<<<<
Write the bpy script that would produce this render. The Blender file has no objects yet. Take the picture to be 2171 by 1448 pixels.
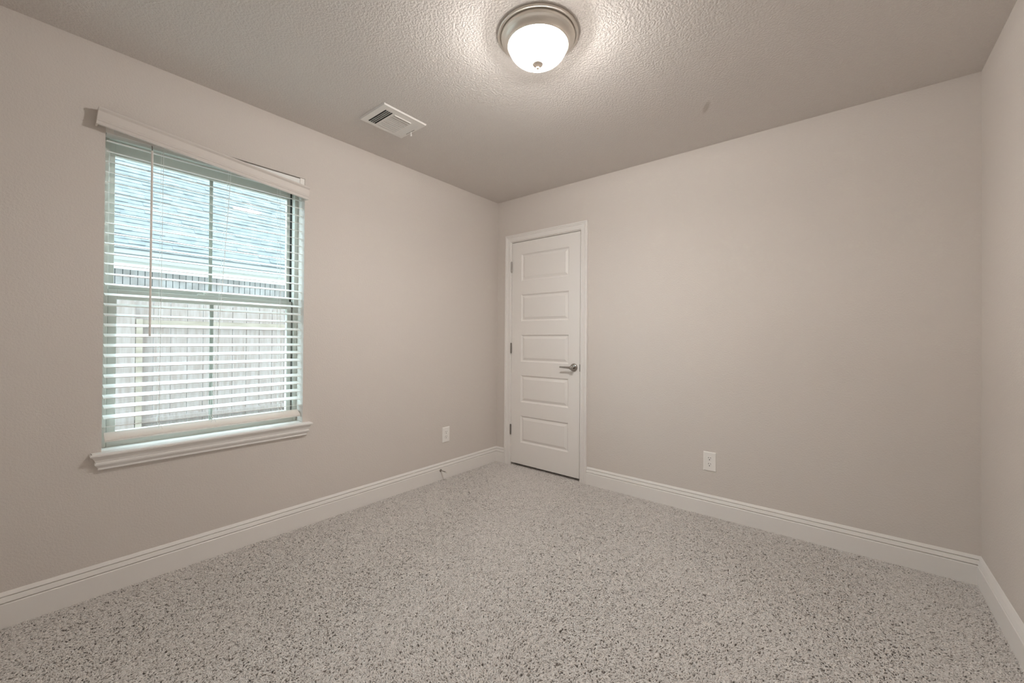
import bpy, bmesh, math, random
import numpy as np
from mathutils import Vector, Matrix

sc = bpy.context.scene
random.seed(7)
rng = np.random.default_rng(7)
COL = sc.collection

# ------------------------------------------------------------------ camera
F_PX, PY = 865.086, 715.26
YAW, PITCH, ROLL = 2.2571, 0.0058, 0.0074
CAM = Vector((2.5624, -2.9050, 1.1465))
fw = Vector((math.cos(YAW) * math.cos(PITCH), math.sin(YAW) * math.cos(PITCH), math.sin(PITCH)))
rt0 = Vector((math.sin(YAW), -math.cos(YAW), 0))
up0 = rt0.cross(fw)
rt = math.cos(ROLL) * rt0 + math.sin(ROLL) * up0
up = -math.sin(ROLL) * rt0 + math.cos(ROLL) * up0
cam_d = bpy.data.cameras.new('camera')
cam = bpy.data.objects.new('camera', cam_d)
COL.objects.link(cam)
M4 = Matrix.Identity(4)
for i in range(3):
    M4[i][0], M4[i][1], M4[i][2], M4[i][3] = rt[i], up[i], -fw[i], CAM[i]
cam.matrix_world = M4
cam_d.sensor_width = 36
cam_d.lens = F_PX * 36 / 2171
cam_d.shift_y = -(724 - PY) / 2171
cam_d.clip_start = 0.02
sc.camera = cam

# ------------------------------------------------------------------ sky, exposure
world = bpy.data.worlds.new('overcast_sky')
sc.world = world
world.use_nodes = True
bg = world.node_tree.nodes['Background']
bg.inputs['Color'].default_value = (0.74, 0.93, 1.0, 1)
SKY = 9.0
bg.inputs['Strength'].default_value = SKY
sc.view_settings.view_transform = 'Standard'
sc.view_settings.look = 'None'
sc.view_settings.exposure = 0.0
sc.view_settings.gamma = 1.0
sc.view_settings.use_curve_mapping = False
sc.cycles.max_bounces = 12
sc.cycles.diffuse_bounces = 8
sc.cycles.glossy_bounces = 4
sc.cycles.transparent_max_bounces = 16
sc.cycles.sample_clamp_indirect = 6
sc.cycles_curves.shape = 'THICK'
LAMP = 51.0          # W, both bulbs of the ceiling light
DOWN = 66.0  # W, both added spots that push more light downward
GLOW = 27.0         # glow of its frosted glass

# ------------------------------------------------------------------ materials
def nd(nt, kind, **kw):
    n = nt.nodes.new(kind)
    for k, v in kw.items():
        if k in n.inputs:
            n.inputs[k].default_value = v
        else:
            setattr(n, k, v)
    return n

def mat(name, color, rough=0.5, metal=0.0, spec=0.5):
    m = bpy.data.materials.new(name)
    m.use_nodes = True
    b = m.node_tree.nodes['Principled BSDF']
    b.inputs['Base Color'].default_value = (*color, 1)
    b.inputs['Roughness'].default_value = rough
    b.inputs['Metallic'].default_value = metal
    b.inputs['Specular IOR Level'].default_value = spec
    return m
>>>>
• Required work: Output a faithful copy of the data, with each picture left out.

• Result:
Write the bpy script that would produce this render. The Blender file has no objects yet. Take the picture to be 2171 by 1448 pixels.
import bpy, bmesh, math, random
import numpy as np
from mathutils import Vector, Matrix

sc = bpy.context.scene
random.seed(7)
rng = np.random.default_rng(7)
COL = sc.collection

# ------------------------------------------------------------------ camera
F_PX, PY = 865.086, 715.26
YAW, PITCH, ROLL = 2.2571, 0.0058, 0.0074
CAM = Vector((2.5624, -2.9050, 1.1465))
fw = Vector((math.cos(YAW) * math.cos(PITCH), math.sin(YAW) * math.cos(PITCH), math.sin(PITCH)))
rt0 = Vector((math.sin(YAW), -math.cos(YAW), 0))
up0 = rt0.cross(fw)
rt = math.cos(ROLL) * rt0 + math.sin(ROLL) * up0
up = -math.sin(ROLL) * rt0 + math.cos(ROLL) * up0
cam_d = bpy.data.cameras.new('camera')
cam = bpy.data.objects.new('camera', cam_d)
COL.objects.link(cam)
M4 = Matrix.Identity(4)
for i in range(3):
    M4[i][0], M4[i][1], M4[i][2], M4[i][3] = rt[i], up[i], -fw[i], CAM[i]
cam.matrix_world = M4
cam_d.sensor_width = 36
cam_d.lens = F_PX * 36 / 2171
cam_d.shift_y = -(724 - PY) / 2171
cam_d.clip_start = 0.02
sc.camera = cam

# ------------------------------------------------------------------ sky, exposure
world = bpy.data.worlds.new('overcast_sky')
sc.world = world
world.use_nodes = True
bg = world.node_tree.nodes['Background']
bg.inputs['Color'].default_value = (0.74, 0.93, 1.0, 1)
SKY = 9.0
bg.inputs['Strength'].default_value = SKY
sc.view_settings.view_transform = 'Standard'
sc.view_settings.look = 'None'
sc.view_settings.exposure = 0.0
sc.view_settings.gamma = 1.0
sc.view_settings.use_curve_mapping = False
sc.cycles.max_bounces = 12
sc.cycles.diffuse_bounces = 8
sc.cycles.glossy_bounces = 4
sc.cycles.transparent_max_bounces = 16
sc.cycles.sample_clamp_indirect = 6
sc.cycles_curves.shape = 'THICK'
LAMP = 51.0          # W, both bulbs of the ceiling light
DOWN = 66.0  # W, both added spots that push more light downward
GLOW = 27.0         # glow of its frosted glass

# ------------------------------------------------------------------ materials
def nd(nt, kind, **kw):
    n = nt.nodes.new(kind)
    for k, v in kw.items():
        if k in n.inputs:
            n.inputs[k].default_value = v
        else:
            setattr(n, k, v)
    return n

def mat(name, color, rough=0.5, metal=0.0, spec=0.5):
    m = bpy.data.materials.new(name)
    m.use_nodes = True
    b = m.node_tree.nodes['Principled BSDF']
    b.inputs['Base Color'].default_value = (*color, 1)
    b.inputs['Roughness'].default_value = rough
    b.inputs['Metallic'].default_value = metal
    b.inputs['Specular IOR Level'].default_value = spec
    return m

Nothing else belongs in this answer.